BEGIN

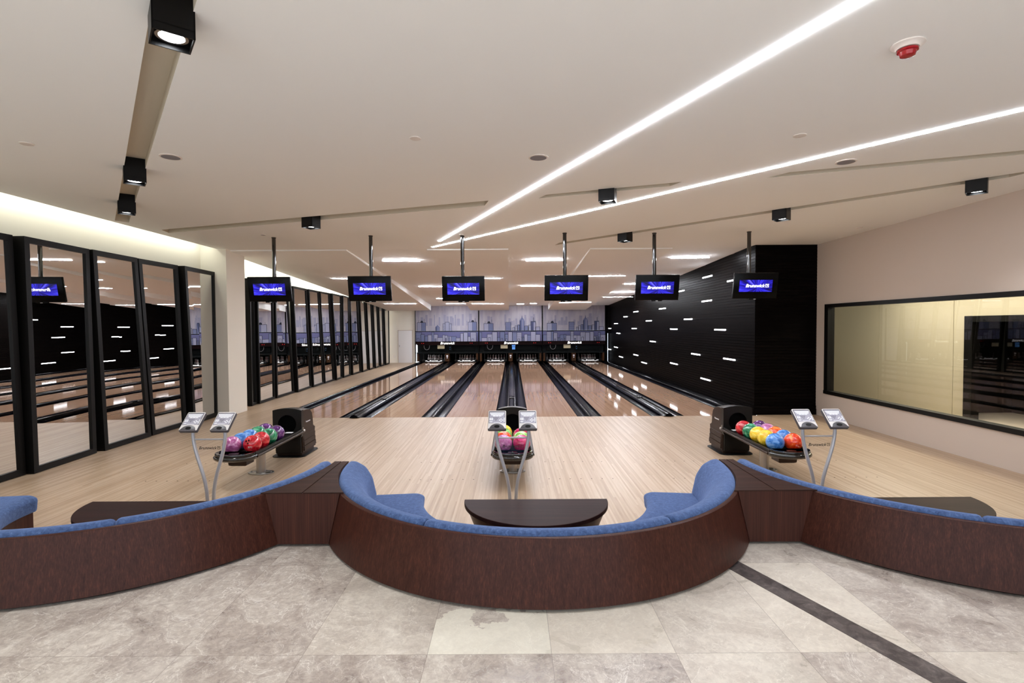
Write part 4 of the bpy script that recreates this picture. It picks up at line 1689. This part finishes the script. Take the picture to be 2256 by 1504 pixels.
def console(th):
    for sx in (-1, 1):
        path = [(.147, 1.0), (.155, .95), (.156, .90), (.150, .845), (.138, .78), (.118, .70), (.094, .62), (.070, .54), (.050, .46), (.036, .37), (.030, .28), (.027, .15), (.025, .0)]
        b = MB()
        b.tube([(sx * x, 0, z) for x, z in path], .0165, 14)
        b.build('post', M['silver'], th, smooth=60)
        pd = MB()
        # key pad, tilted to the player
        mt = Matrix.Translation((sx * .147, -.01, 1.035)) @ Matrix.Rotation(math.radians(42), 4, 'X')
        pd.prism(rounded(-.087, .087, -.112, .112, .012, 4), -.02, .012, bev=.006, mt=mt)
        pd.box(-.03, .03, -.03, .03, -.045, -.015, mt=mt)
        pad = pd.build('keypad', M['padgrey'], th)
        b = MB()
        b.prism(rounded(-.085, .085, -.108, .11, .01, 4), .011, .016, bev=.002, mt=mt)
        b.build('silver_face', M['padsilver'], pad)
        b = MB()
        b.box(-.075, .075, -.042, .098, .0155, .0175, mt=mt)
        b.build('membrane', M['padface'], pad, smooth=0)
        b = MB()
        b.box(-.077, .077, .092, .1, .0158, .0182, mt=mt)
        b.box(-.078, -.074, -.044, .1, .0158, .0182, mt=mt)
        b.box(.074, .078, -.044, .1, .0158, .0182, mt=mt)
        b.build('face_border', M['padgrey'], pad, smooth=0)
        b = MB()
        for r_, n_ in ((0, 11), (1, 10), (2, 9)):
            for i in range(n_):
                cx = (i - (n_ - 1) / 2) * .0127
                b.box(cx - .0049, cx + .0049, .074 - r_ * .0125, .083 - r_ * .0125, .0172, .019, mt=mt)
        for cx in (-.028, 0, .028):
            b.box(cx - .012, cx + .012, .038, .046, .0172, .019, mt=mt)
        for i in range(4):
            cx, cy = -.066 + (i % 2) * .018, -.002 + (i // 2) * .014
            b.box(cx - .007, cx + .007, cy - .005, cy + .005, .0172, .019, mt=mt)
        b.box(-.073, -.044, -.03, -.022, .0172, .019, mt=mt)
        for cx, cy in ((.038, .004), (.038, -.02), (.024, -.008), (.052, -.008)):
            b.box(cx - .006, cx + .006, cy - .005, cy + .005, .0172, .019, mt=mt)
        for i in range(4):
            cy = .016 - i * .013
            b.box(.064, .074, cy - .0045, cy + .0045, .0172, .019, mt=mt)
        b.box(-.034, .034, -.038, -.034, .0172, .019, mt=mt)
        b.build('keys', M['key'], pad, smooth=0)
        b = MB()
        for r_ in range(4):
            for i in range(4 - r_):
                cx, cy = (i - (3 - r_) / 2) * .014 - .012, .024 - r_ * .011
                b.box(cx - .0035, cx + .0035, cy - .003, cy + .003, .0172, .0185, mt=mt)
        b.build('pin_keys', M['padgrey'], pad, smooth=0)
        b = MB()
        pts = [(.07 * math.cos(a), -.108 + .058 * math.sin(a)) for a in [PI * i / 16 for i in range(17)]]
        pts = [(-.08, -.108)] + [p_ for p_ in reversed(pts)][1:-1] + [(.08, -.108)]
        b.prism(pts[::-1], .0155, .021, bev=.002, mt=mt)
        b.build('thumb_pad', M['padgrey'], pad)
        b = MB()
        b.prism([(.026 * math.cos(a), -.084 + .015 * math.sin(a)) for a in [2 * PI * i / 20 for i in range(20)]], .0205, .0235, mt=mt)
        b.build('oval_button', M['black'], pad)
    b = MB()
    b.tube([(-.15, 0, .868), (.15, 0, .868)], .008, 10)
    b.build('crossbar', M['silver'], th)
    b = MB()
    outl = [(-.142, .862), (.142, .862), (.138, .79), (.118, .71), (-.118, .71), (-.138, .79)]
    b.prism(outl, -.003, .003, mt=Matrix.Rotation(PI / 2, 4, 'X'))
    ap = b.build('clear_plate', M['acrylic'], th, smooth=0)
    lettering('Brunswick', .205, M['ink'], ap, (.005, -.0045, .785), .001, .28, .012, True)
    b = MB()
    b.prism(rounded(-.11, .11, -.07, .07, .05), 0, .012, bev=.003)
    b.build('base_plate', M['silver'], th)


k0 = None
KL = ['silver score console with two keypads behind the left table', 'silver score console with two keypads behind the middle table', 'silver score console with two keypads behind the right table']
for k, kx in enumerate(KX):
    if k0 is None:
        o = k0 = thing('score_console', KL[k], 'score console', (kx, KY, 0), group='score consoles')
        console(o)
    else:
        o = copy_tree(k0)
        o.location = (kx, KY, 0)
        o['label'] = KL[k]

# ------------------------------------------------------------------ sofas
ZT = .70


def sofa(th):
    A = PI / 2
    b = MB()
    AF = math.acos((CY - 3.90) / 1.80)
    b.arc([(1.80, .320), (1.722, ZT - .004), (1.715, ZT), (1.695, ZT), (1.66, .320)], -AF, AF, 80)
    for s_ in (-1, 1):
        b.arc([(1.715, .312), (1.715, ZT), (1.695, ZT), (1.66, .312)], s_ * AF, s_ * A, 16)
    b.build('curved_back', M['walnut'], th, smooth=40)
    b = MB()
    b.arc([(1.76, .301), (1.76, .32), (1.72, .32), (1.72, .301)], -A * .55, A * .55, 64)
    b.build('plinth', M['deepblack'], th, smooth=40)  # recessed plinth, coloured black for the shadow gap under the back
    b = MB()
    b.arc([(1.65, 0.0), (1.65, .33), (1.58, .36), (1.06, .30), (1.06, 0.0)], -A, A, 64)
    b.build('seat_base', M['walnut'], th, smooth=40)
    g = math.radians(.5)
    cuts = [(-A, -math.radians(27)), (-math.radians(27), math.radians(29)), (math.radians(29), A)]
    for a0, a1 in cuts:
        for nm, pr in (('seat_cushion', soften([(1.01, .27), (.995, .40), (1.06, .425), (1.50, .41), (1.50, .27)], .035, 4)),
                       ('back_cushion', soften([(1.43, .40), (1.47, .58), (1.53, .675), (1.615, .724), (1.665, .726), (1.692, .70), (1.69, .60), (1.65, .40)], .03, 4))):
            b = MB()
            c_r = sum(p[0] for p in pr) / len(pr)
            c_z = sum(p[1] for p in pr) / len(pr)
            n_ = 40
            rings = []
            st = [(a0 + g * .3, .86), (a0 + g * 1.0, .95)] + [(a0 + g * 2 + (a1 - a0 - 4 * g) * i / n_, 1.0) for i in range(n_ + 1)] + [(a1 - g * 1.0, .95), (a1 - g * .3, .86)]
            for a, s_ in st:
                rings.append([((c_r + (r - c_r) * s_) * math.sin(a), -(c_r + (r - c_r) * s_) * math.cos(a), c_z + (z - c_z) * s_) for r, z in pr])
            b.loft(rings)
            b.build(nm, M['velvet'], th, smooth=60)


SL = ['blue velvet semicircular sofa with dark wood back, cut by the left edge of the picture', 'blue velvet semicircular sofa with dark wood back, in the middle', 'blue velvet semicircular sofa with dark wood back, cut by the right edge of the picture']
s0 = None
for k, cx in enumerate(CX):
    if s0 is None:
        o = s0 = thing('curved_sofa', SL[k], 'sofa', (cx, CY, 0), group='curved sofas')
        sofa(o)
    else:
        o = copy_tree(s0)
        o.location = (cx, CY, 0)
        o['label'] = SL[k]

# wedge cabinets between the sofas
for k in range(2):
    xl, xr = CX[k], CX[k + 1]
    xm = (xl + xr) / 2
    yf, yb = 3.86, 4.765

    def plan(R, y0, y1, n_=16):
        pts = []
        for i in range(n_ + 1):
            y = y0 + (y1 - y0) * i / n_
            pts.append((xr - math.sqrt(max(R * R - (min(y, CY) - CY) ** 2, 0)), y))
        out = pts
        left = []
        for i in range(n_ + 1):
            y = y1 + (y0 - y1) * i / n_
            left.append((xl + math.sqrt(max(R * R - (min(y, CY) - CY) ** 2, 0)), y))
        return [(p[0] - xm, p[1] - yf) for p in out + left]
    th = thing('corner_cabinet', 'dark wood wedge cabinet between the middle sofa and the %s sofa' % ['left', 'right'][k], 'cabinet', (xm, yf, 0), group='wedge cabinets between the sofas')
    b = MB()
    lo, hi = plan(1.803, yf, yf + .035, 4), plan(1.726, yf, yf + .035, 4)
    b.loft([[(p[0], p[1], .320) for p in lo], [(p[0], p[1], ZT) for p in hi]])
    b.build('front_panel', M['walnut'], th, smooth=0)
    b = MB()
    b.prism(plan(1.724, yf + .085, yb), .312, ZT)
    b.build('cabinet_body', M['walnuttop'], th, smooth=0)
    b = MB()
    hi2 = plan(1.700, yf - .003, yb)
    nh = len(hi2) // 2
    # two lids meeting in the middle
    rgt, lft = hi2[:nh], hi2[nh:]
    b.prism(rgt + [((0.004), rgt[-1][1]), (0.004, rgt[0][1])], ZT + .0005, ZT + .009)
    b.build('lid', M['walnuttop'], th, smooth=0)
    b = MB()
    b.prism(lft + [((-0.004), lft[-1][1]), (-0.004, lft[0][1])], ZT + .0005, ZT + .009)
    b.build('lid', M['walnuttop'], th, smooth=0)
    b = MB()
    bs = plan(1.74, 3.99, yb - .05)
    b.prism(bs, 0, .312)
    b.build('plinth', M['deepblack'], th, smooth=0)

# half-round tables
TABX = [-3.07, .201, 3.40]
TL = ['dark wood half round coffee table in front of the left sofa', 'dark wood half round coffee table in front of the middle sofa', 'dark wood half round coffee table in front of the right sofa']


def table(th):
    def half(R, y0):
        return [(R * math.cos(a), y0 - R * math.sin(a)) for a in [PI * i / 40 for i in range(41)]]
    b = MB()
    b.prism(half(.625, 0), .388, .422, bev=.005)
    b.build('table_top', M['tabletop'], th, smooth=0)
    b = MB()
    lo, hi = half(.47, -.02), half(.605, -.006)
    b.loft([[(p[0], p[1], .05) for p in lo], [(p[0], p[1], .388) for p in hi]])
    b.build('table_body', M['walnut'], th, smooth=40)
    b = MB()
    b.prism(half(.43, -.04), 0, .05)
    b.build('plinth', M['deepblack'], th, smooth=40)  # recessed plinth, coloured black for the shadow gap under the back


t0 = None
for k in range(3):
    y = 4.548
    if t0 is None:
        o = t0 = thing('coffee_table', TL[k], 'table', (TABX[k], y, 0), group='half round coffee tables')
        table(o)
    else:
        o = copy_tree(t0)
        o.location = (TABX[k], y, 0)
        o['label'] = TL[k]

END

**Problem description:** Copy out each line of the data where the string "picture" appears.

**Answer to this task:**
Write part 4 of the bpy script that recreates this picture. It picks up at line 1689. This part finishes the script. Take the picture to be 2256 by 1504 pixels.
SL = ['blue velvet semicircular sofa with dark wood back, cut by the left edge of the picture', 'blue velvet semicircular sofa with dark wood back, in the middle', 'blue velvet semicircular sofa with dark wood back, cut by the right edge of the picture']